Residuals Pay Off For Those Who Can Wait

Now or later? When sales agents sign up a merchant for transaction services, they can choose the immediate gratification of an upfront bonus or wait for the delayed pleasure of residual payments.

Both approaches have their charm, but for new agents, some combination of the two often works best.

In any event, making the choice requires sorting out immediate financial needs and long-term goals.

It’s important for agents to choose their compensation carefully because that choice has such a large impact on their long-term income, says Michael Hass, president of Priority Payment Systems PDX of Portland, Ore.

When Hass started signing up merchants as a merchant level salesperson, he had a choice between a 70%-30% split with no upfront payment and a 50%-50% split with an upfront payment. Because he needed the money, he took the 50%-50% split and a $200 upfront bonus on one account, he says. A year later, he analyzed the results.

“When I went back twelve months later and looked at if I had not taken that upfront and gone with the 70%-30% split over time, I saw that I had missed out on just over $3,600 in residual income over the course of that first year, and that account lasted three years,” he says. “So just do the math. That was a loss of $10,000 to me on that account for the sake of taking a small $200 upfront bonus.”

Unless agents have a pressing need for immediate cash, they are better off choosing a pure residual, Hass say. He also notes that it’s important to understand what the ISO includes in the split.

“The last thing an MLS or agent wants is, three months down the road, to find out that instead of getting a 75%-25% split, it’s actually more like a 50%-50% split or a 60%-40% split because certain revenue points are not being shared back to the MLS,” he says.

To avoid such revelations, agents should carefully review their agreements, Hass advises. If some elements of the agreement seem unclear, consult with an industry lawyer, he urges.

“Now, will ISOs alter their agreement? Probably not, but at least they’ve been counseled properly on what the pros and cons of that agreement are and that would be very important so that they know what their situation is,” Hass says.

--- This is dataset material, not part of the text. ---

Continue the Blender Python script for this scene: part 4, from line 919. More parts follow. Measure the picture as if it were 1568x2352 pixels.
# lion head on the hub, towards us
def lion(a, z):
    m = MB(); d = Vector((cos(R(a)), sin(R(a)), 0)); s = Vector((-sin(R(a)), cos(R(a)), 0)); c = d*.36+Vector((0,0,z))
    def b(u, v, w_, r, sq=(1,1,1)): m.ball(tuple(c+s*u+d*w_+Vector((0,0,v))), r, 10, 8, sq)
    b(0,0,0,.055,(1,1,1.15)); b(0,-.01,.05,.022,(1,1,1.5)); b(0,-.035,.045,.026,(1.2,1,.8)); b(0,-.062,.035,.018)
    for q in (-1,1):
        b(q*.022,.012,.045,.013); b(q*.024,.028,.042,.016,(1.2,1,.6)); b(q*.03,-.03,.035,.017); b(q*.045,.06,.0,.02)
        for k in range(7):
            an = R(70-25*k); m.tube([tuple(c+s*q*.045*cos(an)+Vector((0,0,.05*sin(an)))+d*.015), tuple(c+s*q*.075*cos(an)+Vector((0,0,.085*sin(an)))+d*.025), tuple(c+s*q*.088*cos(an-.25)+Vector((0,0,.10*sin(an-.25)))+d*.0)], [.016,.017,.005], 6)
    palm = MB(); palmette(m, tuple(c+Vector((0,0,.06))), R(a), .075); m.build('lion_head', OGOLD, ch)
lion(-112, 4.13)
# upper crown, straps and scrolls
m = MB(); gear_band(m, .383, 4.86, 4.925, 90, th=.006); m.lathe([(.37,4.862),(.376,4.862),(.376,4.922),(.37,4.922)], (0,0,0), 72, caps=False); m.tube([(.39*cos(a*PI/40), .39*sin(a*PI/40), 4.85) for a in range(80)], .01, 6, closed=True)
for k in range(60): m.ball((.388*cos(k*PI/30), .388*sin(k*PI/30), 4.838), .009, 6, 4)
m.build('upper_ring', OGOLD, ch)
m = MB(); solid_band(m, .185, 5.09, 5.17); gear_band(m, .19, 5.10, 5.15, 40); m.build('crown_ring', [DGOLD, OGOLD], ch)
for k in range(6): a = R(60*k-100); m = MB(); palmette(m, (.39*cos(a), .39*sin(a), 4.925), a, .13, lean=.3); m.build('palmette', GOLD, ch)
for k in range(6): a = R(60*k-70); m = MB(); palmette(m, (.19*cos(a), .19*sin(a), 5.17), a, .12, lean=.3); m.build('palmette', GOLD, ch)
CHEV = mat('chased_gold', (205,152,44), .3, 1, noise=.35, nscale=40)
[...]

Agents also should analyze ISOs’ long-term goals because those offering high residual splits may have intentions that differ from the agent’s, he maintains.

“You see ISOs out there that advertise extremely high residual splits,” Hass says. “Well, why is that? There’s got to be a catch because they’re not operating on 0% margin or 5% or 10% margin. They would go out of business.”

Those ISOs may acquire as many merchant accounts as possible and then sell off the portfolio, he says.

That’s why agents should exercise caution when they consider working with ISOs that offer extremely high splits, says Brian Clopp, Owner of Processing Consultants of Princeton, N.J., and Los Angeles. Clopp also is starting an ISO called One World Payments.

If an ISO is offers a 100% split, the agent should find out exactly what that means, Clopp advises. They may base the split on a high cost per transaction. A lower split on a lower cost per transaction could yield higher residuals for the agent, he says.

He also believes an ISO’s potential longevity means more than the split. He estimates that ISOs need at least 25% of revenue to cover their costs and that agent splits over 65% leave no room for the ISO to invest in research and development or merchant retention.

“If you’re an agent,” Clopp asks, “do you want your ISO to make nothing? Because if your ISO is making nothing, what do they get out of the deal? Why do they care about your merchant? If your ISO is making nothing, their end goal is probably going to be to sell.”

The number of ISOs planning to sell their portfolios is increasing with the introduction of mobile wallets and disruptive technology like Square, he says.

“I think that the ISOs that will survive are going to be the ones that invest in their own technology developments,” Clopp predicts. “I tell agents that if you’re at a 75% margin of the cost, there’s no way your ISO has any money left for research and development, so they’re probably not there for longevity.”